La solution est donc intéressante, mais imparfaite.

Lors de son discours du 18 février dernier, le ministre de la Culture Franck Riester a fait part de ses propositions en réponse au rapport « Racine ». Il a ainsi indiqué qu'un décret serait présenté aux auteurs pour mieux refléter la réalité de leur situation avec l'extension du champ de leurs activités principales, en y intégrant notamment la direction de collection, sans condition particulière. Tous les directeurs de collection pourraient alors être rémunérés en redevances d'auteur. Si cette proposition va dans le bon sens, il convient de rester méfiant, car le décret devra passer l'avis du Conseil d'État. Cela supposera également de définir le rôle du directeur de collection, ce qui a soigneusement été évité jusqu'à présent. De l'URSSAF au Conseil d'État, personne ne s'y est jamais penché.

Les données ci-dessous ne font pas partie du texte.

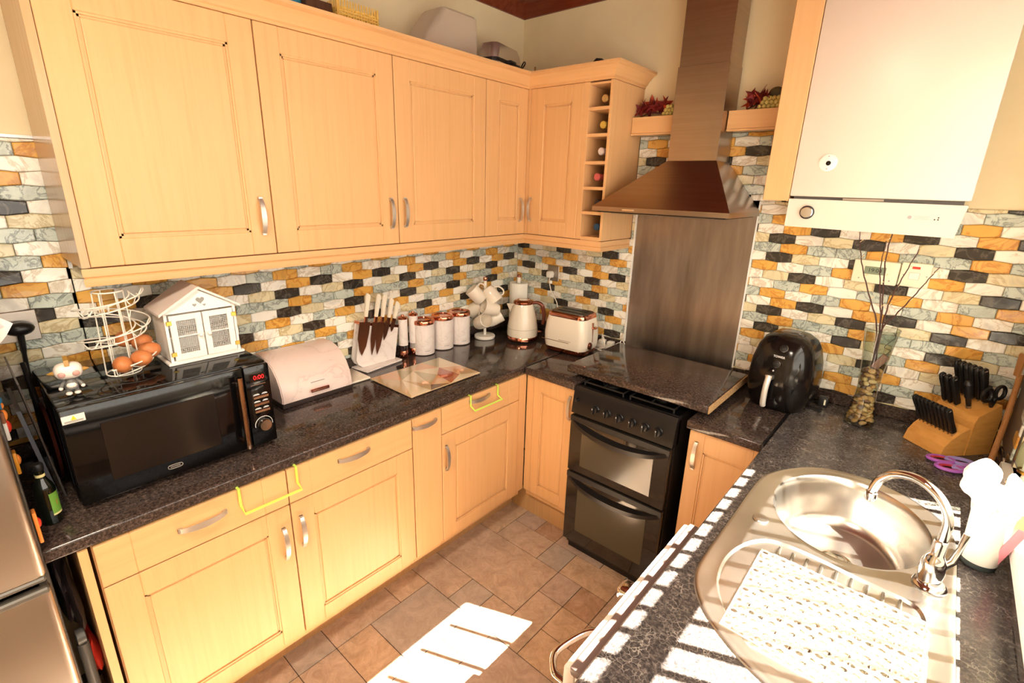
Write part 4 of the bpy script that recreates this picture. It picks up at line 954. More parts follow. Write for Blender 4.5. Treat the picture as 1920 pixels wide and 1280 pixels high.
# kettle
KS = 1.16
kt = thing('kettle', 'cream and copper conical kettle between mug tree and toaster', 'kettle', (.282, -.265, .911), math.radians(35))
spart('copper_base', lathe(NB(), [(.074, .004), (.078, .008), (.078, .022), (.0755, .028)], (0, 0, 0), 40), copper, kt); spart('power_base', lathe(NB(), [(.07, 0), (.072, .004)], (0, 0, 0), 40), blackplast, kt)
spart('body', lathe(NB(), [(.0755, .028), (.0765, .045), (.0745, .080), (.068, .125), (.060, .165), (.052, .198), (.047, .212)], (0, 0, 0), 40), cream, kt)
spart('band', lathe(NB(), [(.0751, .072), (.0757, .0725), (.0752, .0735)], (0, 0, 0), 40, cap=False), mat('brown_line', (130, 100, 80), .4), kt)
spart('lid', lathe(NB(), [(.0475, .212), (.049, .215), (.048, .224), (.040, .232), (.030, .235), (.024, .230), (.0005, .231)], (0, 0, 0), 36), copper, kt); spart('lid_top', lathe(NB(), [(.022, .231), (.022, .237), (.018, .240), (.0005, .240)], (0, 0, 0), 24), cream, kt)
bm = NB(); P = crom([(.042, 0, .216), (.070, 0, .220), (.092, 0, .205), (.102, 0, .165), (.104, 0, .125), (.100, 0, .095)], 5); tube(bm, P, [.0085+.002*math.sin(PI*i/(len(P)-1)) for i in range(len(P))], 12)
spart('handle', bm, mat('copper_brown_plastic', (130, 74, 56), .25, .5), kt)
bm = NB(); prism(bm, [(-.018, 0), (.018, 0), (0, .045)], .150, .208, lambda a, b, h: (-.035-b*(.55+.5*(h-.15)/.058), a, h)); spart('spout', bm, cream, kt)
spart('gauge', bx(.060, .066, -.006, .006, .09, .17, .001, 1), mat('gauge_brown', (120, 104, 92), .2), kt); spart('switch_lever', bx(.074, .094, -.008, .008, .048, .054, .002, 1), copper, kt)
# toaster
kt.scale = (1.2, 1.2, 1.03)
tt = thing('toaster', 'cream two-slice toaster with copper rim and copper base', 'toaster', (.608, -.228, .911), math.radians(4))
def rrect(w, d, r, n=6):
    P = []
    for cx, cy, a0 in ((w-r, d-r, 0), (-w+r, d-r, 90), (-w+r, -d+r, 180), (w-r, -d+r, 270)):
        for i in range(n+1): a = math.radians(a0+90*i/n); P.append((cx+r*math.cos(a), cy+r*math.sin(a)))
    return P
def shell(levels, n=6):
    bm = NB(); R_ = [ringv(bm, rrect(w, d, r, n), z) for w, d, r, z in levels]
    for A, B in zip(R_, R_[1:]): loft(bm, A, B)
    bm.faces.new(R_[0][::-1]); bm.faces.new(R_[-1]); return bm
spart('foot_plate', shell([(.100, .070, .03, .0), (.100, .070, .03, .006)]), blackmat, tt)
spart('copper_base', shell([(.116, .086, .038, .006), (.118, .088, .04, .010), (.120, .090, .04, .026)]), copper, tt)
spart('body', shell([(.121, .091, .042, .026), (.126, .095, .045, .050), (.127, .095, .045, .09), (.122, .091, .045, .14), (.113, .083, .042, .172)]), cream, tt)
spart('copper_rim', shell([(.113, .083, .042, .172), (.114, .084, .042, .176), (.111, .081, .04, .188), (.104, .074, .036, .192), (.100, .070, .034, .190)]), copper, tt)
tr_ = spart('top_plate', shell([(.099, .069, .033, .190), (.098, .068, .033, .1935)]), mat('dark_bronze_top', (96, 76, 64), .25, .8), tt)
for y in (-.024, .024): spart('slot', bx(-.075, .075, y-.0125, y+.0125, .1936, .1946, .0005, 1), blackmat, tr_)
bm = NB(); box(bm, -.1255, .040, -.0962, -.0948, .058, .0605); box(bm, -.020, .052, -.0962, -.0948, .066, .0675); spart('bronze_line', bm, mat('brown_line_t', (150, 110, 80), .4, .6), tt)
spart('lever_slot', bx(.120, .1275, -.004, .004, .06, .155, .001, 1), mat('copper_slot', (150, 96, 70), .3, .8), tt)
spart('lever', bx(.124, .146, -.014, .014, .128, .136, .003), copper, tt)
spart('browning_dial', lathe(NB(), [(.017, 0), (.017, .010), (.014, .013), (.0005, .013)], (.1235, -.030, .050), 24, RR(PI/2, 3, 'Y')), mat('bronze_knob', (120, 66, 46), .25, .8), tt)
tt.scale = (1.05, 1.05, 1.17)
# glass worktop saver
gb = thing('glass_board', 'rectangular glass chopping board with rose gold geometric print', 'chopping board', (.363, -1.065, .911), math.radians(0))
spart('glass_plate', bx(-.152, .152, -.208, .208, .004, .0085, .001, 1), mat('tan_glass_print', (212, 182, 142), .06, coat=.8), gb)
cols = [mat('print_sand', (206, 178, 138), .06, coat=.8), mat('print_cream', (232, 212, 176), .06, coat=.8), mat('print_peach', (222, 172, 128), .06, coat=.8), mat('print_rust', (176, 92, 62), .07, coat=.8), mat('print_brown', (134, 100, 76), .07, coat=.8), mat('print_olive', (190, 174, 134), .06, coat=.8)]
V = {'a': (-.151, -.207), 'b': (.151, -.207), 'c': (.151, .207), 'd': (-.151, .207), 'e': (-.03, -.12), 'f': (.10, -.06), 'g': (.03, .04), 'h': (-.09, -.01), 'i': (.151, .02), 'j': (-.151, -.06), 'k': (-.04, .11), 'l': (.10, .12), 'm': (-.151, .09), 'n': (.151, -.10), 'o': (.02, .207)}
for q, (tri, ci) in enumerate((('abe', 0), ('aej', 2), ('ejh', 5), ('bne', 1), ('nfe', 0), ('nif', 4), ('efh', 1), ('fgh', 5), ('fig', 2), ('hgk', 1), ('jhm', 0), ('hkm', 2), ('gkl', 3), ('gil', 3), ('ilc', 1), ('lco', 0), ('klo', 2), ('mkd', 5), ('kdo', 1))):
    pts = [Vector((*V[x], 0)) for x in tri]; cc = sum(pts, Vector())/3; bm = NB(); prism(bm, [((p+(cc-p).normalized()*.0012).x, (p+(cc-p).normalized()*.0012).y) for p in pts], .0085, .0090, lambda a, b, h: (a, b, h)); spart('print_facet', bm, cols[ci], gb, smooth=False)
for x, y in ((-.14, -.195), (.14, -.195), (.14, .195), (-.14, .195)): spart('rubber_foot', lathe(NB(), [(.006, 0), (.006, .004)], (x, y, 0), 12), whitep, gb)
# things between microwave and fridge
fp = thing('frying_pan', 'dark pan with black handle leaning on the tiles beside the microwave', 'pan', (.2, -2.375, .911))
Mp = Matrix.Translation((.22, -2.360, 1.033)) @ RR(math.radians(90), 4, 'X')
bm = lathe(NB(), [(.108, -.0045), (.114, -.003), (.119, .0045), (.116, .0045), (.106, -.001), (.0005, -.001)], (0, 0, 0), 36, cap=False)
bmesh.ops.create_circle(bm, cap_ends=True, radius=.108, segments=36, matrix=Matrix.Translation((0, 0, -.0045)))
bm.transform(Mp); wpart('pan_body', bm, panred, fp)
wpart('pan_handle', tube(NB(), [(.14, -2.362, 1.115), (.095, -2.364, 1.17), (.055, -2.366, 1.235)], [.006, .007, .007], 10), blackplast, fp)
bt = mk('baking_tray', prism(NB(), [(-2.3715, .912), (-2.3675, .912), (-2.3975, 1.262), (-2.4015, 1.262)], .05, .358, lambda a, b, h: (h, a, b)), traym); tag(bt, 'thin dark baking tray standing on edge against the fridge side', 'tray')
bt = mk('chopping_board', prism(NB(), [(-2.390, .912), (-2.381, .912), (-2.408, 1.18), (-2.417, 1.18)], .10, .33, lambda a, b, h: (h, a, b)), mat('grey_board', (96, 96, 104), .4)); tag(bt, 'grey chopping board upright between tray and fridge', 'chopping board')
ob = thing('oil_bottle', 'dark green bottle with green label at the worktop left end', 'bottle', (.470, -2.412, .911))
spart('bottle_body', lathe(NB(), [(.026, 0), (.029, .004), (.029, .112), (.025, .128), (.015, .148), (.0125, .16), (.0125, .178)], (0, 0, 0), 24), bottleg, ob)
spart('neck_band', lathe(NB(), [(.0133, .157), (.0135, .166)], (0, 0, 0), 20, cap=False), yellowlab, ob); spart('cap', lathe(NB(), [(.0145, .178), (.015, .181), (.015, .196), (.013, .199), (.0005, .199)], (0, 0, 0), 20), blackmat, ob)
bm = NB(); n = 12; A_ = []; B_ = []
for i in range(n+1): a = math.radians(10+i*6); A_.append(bm.verts.new((.0295*math.cos(a), .0295*math.sin(a), .03))); B_.append(bm.verts.new((.0295*math.cos(a), .0295*math.sin(a), .103)))
for i in range(n): bm.faces.new((A_[i], A_[i+1], B_[i+1], B_[i]))
lab_ = spart('front_label', bm, greenlab, ob); spart('label_emblem', bx(.0195, .0215, .0208, .0218, .062, .078), redp, ob)
bm = NB(); A_ = []; B_ = []
for i in range(n+1): a = math.radians(10+i*6); A_.append(bm.verts.new((.0298*math.cos(a), .0298*math.sin(a), .03))); B_.append(bm.verts.new((.0298*math.cos(a), .0298*math.sin(a), .036)))
for i in range(n): bm.faces.new((A_[i], A_[i+1], B_[i+1], B_[i]))
spart('label_border', bm, yellowlab, ob)

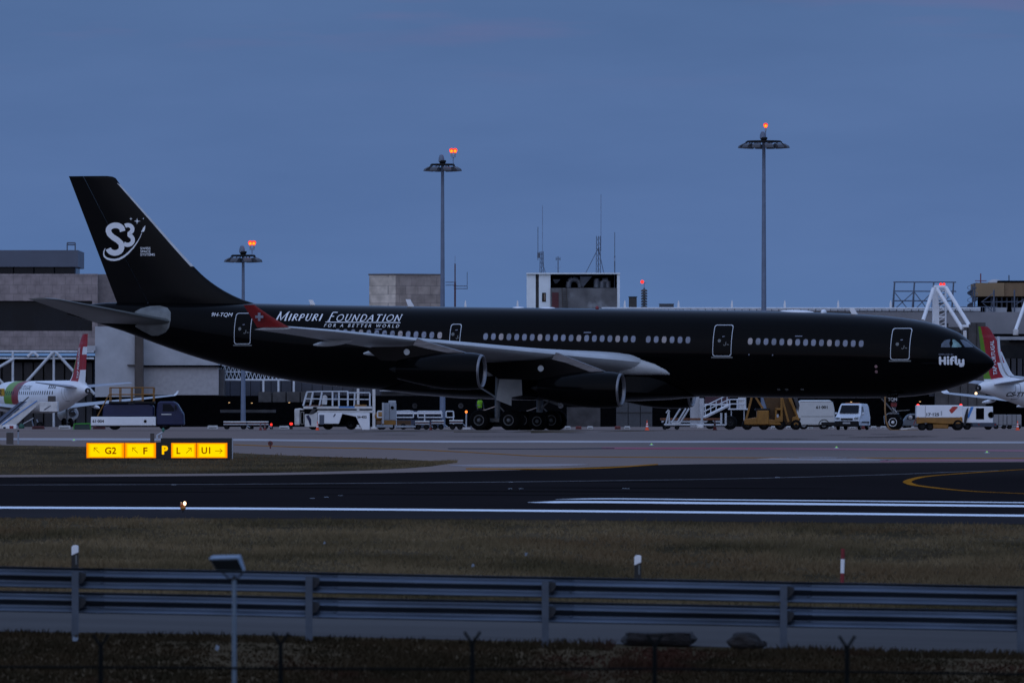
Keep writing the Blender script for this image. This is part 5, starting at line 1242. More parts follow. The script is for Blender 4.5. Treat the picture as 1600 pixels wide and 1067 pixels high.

De sorte qu'un juge judiciaire, non tenu par les qualifications administratives (et en vérité exclusivement compétent sur ces questions de droit d'auteur) pourrait démentir la position de l'URSSAF et du Conseil d'État.

À moins qu'un texte législatif ou réglementaire, à l'occasion d'une loi en discussion, définisse les attributions du directeur de collection, au regard de sa contribution décisive à l'élaboration, au développement et au rayonnement de la collection, constituant en soi un travail créatif, d'autant que le droit d'auteur ne s'attache pas au mérite. Ni l'AGESSA, ni les éditeurs, ni le juge administratif, ne peuvent décider de façon abstraite que les diligences des directeurs de collection ne relèveraient pas de ce champ d'autant que la jurisprudence, spécialement européenne, a une acception assez large de ce qui peut relever du travail d'auteur (« effort créatif », etc.)

Qu'est-ce d'autre qu'une collection qui rassemble sous l'impulsion de son directeur, et fort de moyens financiers et matériels certains, des ouvrages et des auteurs ayant comme point commun un thème, des maquettes, formes de présentation, etc., en les réunissant, harmonisant leurs contributions dans un but de cohérence et de continuité ? Un travail d'auteur, une œuvre en soi.